President Trump has found a legal mechanism to finally gut the Obama-era bureaucrats who've been burrowed into America's intelligence agencies like termites in a beach house, and the best part is there's absolutely nothing they can do about it. Using the Federal Vacancies Reform Act, Trump installed Bill Pulte as Acting Director of National Intelligence — without needing a single Senate confirmation vote — and gave him one directive: clean house.
Years of complaining about the deep state, and it turns out the cheat code was in the rulebook the whole time.
Pulte, who was previously heading the Federal Housing Finance Agency, now oversees 18 intelligence agencies — including the CIA and the FBI — and controls nearly $100 billion in annual spending.

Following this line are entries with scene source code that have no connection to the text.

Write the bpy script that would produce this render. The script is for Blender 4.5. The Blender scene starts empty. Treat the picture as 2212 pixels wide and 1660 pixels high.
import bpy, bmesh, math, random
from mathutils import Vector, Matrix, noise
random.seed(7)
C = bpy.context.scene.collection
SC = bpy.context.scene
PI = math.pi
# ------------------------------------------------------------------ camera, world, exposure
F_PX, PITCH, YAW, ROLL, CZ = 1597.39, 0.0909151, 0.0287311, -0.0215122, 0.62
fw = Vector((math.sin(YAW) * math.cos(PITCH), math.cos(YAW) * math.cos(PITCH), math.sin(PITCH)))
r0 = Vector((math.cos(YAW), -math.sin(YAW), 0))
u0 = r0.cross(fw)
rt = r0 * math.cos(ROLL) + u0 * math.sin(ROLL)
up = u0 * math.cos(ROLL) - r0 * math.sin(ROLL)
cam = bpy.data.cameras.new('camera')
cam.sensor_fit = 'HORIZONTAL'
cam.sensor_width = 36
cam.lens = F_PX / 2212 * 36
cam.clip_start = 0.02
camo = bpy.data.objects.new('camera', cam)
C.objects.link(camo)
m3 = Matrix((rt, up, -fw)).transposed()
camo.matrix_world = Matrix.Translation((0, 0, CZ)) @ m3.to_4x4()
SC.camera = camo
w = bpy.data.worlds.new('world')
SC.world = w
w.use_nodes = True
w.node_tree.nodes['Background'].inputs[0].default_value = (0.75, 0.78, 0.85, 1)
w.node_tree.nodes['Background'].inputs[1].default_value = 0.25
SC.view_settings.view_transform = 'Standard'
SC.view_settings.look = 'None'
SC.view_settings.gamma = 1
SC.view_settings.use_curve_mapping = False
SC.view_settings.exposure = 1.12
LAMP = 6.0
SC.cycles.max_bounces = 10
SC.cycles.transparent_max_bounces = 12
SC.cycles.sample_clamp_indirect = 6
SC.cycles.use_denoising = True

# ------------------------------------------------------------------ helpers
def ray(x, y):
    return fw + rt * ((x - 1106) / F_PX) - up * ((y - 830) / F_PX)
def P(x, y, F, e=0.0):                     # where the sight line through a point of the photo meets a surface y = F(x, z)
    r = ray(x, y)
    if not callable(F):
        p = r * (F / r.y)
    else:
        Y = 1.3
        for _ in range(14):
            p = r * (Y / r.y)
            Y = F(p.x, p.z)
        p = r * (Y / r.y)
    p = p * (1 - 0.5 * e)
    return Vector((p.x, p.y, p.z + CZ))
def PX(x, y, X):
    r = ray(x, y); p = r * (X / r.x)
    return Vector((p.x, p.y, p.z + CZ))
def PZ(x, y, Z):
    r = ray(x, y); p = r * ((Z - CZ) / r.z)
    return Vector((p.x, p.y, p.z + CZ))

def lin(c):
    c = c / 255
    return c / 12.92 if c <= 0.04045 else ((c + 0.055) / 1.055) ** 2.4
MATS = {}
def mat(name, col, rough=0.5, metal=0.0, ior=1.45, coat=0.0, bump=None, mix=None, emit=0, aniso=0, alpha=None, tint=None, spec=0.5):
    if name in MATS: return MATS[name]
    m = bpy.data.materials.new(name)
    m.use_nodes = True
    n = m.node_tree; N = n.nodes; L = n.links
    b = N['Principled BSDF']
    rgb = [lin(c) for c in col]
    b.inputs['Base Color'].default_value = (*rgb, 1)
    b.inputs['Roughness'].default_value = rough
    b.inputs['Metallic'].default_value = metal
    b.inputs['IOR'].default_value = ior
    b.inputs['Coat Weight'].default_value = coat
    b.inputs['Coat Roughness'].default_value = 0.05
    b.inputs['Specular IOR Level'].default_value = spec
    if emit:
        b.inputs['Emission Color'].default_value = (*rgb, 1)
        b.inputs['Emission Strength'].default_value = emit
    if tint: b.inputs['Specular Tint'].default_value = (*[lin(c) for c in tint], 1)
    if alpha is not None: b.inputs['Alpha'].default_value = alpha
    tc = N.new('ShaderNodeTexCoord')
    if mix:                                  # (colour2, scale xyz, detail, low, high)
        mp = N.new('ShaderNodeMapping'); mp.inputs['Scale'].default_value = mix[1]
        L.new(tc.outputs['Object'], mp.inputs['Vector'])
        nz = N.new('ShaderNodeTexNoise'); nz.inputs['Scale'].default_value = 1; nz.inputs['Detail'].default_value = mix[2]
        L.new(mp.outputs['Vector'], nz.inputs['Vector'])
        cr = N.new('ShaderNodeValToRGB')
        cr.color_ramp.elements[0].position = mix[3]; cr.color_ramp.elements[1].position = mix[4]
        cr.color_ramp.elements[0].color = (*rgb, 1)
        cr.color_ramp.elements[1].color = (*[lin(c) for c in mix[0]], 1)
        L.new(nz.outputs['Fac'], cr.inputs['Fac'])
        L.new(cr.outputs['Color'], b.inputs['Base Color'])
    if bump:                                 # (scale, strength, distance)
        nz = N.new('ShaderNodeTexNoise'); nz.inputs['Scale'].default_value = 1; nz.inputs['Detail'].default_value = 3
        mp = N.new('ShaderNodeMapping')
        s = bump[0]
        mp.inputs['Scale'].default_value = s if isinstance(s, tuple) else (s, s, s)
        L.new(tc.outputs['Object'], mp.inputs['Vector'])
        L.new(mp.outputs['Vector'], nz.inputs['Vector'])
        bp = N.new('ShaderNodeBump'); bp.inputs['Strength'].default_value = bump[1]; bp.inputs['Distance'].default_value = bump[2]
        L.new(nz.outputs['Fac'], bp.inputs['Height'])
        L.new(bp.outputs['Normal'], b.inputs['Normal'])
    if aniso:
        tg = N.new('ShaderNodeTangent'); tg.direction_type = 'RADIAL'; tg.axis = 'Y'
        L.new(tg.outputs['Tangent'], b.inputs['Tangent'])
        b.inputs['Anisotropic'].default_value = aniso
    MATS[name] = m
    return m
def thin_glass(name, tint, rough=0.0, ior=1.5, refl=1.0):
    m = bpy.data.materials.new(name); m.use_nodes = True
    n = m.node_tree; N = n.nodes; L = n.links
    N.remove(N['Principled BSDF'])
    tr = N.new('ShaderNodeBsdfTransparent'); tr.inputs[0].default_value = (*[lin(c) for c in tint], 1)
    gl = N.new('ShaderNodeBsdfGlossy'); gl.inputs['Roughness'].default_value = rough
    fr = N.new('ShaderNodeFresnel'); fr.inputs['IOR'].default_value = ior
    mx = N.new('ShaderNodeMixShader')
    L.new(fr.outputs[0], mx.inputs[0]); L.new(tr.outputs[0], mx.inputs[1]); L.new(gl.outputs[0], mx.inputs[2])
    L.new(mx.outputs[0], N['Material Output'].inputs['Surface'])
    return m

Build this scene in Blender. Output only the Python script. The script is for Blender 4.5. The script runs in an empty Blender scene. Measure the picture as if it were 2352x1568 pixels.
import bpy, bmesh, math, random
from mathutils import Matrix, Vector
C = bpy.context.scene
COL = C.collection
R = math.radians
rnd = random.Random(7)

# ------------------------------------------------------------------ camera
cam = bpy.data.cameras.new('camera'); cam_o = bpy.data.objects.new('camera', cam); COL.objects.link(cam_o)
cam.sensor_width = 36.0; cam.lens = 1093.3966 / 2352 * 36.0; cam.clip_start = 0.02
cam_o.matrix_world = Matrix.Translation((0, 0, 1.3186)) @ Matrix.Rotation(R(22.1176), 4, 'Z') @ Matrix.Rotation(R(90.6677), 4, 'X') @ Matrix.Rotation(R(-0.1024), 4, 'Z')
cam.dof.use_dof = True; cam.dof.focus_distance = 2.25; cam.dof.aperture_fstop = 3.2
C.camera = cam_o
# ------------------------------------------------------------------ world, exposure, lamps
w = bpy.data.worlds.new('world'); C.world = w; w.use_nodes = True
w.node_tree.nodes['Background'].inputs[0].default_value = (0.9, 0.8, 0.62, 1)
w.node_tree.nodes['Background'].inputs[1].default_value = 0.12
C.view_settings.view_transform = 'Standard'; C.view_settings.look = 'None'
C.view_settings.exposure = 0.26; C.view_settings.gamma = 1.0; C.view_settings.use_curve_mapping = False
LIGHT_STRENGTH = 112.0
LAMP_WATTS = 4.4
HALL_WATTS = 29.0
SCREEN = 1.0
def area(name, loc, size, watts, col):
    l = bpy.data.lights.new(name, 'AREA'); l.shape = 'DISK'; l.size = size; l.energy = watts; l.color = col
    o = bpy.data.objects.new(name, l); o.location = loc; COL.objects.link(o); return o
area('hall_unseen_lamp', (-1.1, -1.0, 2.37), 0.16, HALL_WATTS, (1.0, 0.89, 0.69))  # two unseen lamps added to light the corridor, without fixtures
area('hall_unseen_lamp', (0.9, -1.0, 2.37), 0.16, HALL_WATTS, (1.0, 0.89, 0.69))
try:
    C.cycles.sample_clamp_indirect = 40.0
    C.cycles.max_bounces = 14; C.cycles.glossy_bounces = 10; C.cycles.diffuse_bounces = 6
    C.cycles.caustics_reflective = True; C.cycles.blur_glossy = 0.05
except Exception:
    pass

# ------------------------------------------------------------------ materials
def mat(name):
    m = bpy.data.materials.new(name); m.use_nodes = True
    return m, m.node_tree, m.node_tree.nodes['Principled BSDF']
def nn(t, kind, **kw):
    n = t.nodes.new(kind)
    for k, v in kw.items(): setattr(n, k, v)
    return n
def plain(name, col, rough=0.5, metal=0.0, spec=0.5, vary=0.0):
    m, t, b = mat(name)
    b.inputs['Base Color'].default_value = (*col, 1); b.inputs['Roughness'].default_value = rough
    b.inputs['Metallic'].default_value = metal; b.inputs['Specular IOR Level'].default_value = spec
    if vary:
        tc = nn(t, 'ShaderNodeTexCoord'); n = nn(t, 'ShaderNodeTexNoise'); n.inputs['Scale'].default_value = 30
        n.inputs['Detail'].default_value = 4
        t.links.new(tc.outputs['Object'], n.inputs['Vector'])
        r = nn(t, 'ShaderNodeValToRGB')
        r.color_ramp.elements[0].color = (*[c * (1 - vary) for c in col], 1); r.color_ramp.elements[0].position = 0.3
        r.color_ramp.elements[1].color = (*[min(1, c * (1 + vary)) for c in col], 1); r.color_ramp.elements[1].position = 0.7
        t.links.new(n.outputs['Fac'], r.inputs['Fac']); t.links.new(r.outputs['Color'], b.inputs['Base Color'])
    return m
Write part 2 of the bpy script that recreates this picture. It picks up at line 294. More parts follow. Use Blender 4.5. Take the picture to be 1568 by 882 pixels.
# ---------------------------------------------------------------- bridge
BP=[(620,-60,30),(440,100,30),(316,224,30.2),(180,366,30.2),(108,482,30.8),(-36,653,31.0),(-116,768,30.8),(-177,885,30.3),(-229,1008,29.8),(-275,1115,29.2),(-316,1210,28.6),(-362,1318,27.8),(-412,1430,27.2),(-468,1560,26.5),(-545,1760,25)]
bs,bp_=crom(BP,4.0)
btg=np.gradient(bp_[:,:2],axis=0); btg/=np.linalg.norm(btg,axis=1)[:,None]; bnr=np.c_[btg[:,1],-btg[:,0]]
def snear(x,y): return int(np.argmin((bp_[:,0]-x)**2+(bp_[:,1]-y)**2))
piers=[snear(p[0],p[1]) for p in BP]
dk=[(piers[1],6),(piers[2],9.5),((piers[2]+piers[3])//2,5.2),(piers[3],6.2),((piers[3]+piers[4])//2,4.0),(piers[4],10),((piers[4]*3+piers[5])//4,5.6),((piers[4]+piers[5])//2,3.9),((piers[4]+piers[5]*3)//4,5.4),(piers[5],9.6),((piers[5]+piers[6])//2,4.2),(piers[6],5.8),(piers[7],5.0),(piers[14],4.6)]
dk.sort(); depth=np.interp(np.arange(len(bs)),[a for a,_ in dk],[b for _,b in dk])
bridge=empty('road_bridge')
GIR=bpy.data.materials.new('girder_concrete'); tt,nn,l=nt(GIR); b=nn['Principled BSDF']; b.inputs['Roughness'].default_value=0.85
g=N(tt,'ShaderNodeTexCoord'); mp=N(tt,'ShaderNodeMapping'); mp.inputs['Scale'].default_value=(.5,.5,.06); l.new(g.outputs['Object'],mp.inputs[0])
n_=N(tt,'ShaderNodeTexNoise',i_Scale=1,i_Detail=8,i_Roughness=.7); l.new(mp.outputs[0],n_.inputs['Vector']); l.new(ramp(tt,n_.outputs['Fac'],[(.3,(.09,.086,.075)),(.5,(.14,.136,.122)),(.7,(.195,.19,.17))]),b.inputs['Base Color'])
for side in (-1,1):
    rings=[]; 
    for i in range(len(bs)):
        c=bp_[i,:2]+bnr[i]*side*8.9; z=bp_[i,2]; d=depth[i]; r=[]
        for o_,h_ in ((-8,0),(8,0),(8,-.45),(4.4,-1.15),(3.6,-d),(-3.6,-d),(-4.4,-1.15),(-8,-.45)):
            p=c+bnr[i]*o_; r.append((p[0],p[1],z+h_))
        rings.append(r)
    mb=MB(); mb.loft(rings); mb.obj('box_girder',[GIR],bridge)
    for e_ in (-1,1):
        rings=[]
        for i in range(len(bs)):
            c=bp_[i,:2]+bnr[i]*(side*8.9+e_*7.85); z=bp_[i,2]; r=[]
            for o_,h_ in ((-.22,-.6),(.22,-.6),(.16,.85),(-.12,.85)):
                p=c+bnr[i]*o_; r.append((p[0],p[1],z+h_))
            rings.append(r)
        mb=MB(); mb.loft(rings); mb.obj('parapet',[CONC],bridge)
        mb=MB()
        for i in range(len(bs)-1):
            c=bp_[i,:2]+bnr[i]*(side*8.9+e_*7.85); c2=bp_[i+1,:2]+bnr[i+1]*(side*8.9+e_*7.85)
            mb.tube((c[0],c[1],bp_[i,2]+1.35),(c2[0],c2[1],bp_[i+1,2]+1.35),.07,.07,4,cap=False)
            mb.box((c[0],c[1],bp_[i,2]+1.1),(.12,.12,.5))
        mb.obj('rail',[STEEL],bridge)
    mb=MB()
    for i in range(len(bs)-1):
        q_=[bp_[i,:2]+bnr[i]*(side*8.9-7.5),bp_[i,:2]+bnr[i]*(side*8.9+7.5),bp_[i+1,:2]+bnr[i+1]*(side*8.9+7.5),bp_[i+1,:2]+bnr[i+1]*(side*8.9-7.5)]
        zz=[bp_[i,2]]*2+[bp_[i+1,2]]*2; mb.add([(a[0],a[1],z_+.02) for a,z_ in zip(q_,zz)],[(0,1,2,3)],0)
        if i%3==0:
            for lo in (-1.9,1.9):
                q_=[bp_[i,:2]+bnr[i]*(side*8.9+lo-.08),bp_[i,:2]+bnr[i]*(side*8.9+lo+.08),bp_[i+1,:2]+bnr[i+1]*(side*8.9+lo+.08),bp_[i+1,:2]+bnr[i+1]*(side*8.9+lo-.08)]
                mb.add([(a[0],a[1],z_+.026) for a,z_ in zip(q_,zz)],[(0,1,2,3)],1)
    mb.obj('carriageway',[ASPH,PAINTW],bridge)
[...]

That's not a typo. One man, appointed by Trump, no Senate Democrats required, sitting on top of the entire intelligence community with a mandate to start swinging the axe.
Trump didn't mince words about what he wants. "I'd like to see it smaller. I think there are a lot of people in there that shouldn't be there," he said. Then came the two words every entrenched bureaucrat in Langley has been dreading: "Start the process."
Music to our ears.
The move comes after former DNI Tulsi Gabbard resigned, creating the vacancy that Trump exploited with surgical precision. Under the Federal Vacancies Reform Act, Trump can slot in an acting director without going through the confirmation circus that Democrats have weaponized for years. He told the Wall Street Journal the quiet part out loud: "Because, if he reduced the size, in conjunction with me, and in conjunction with possibly the person coming in, he can do a lot of the hard work."
Translation: Pulte does the firing, the eventual permanent nominee walks into a cleaned-up shop, and the Senate never gets to run interference. Brilliant.
Trump was remarkably candid about the advantage of having an acting director doing the heavy lifting. "You're less shackled. It sort of gives you more power, you know, for a somewhat limited period of time," he said. "Frankly, it might be good for him to shake it up before people come." And when asked about the scope? "I would say everything, he should look at everything and make a determination."
Everything. Not "a few redundant positions." Not "voluntary early retirement." Everything.
The Office of the Director of National Intelligence isn't being shy about it either. An ODNI spokesman confirmed the mission: "We look forward to working with Mr. Pulte and President Trump on additional initiatives to advance savings and root out deep state bad actors." That's an official government spokesman using the phrase "deep state bad actors" in a press statement. We've come a long way from "there is no deep state."
For years, civil service protections have been the body armor shielding "faithful career public servants" who just happened to spend their entire careers undermining Republican presidents. They leaked to reporters. They slow-walked directives. They sandbagged policy from the inside. And they thought they were untouchable because firing a GS-15 requires roughly the same amount of paperwork as launching a space shuttle.
As reported by Lifezette, Trump found the workaround. You don't need to fire them one by one if you can restructure the entire agency out from under them. Pink slips for everyone who thought their Obama-era hiring date was a lifetime guarantee.
The bureaucrats who spent the last decade thinking they ran this country just found out they don't.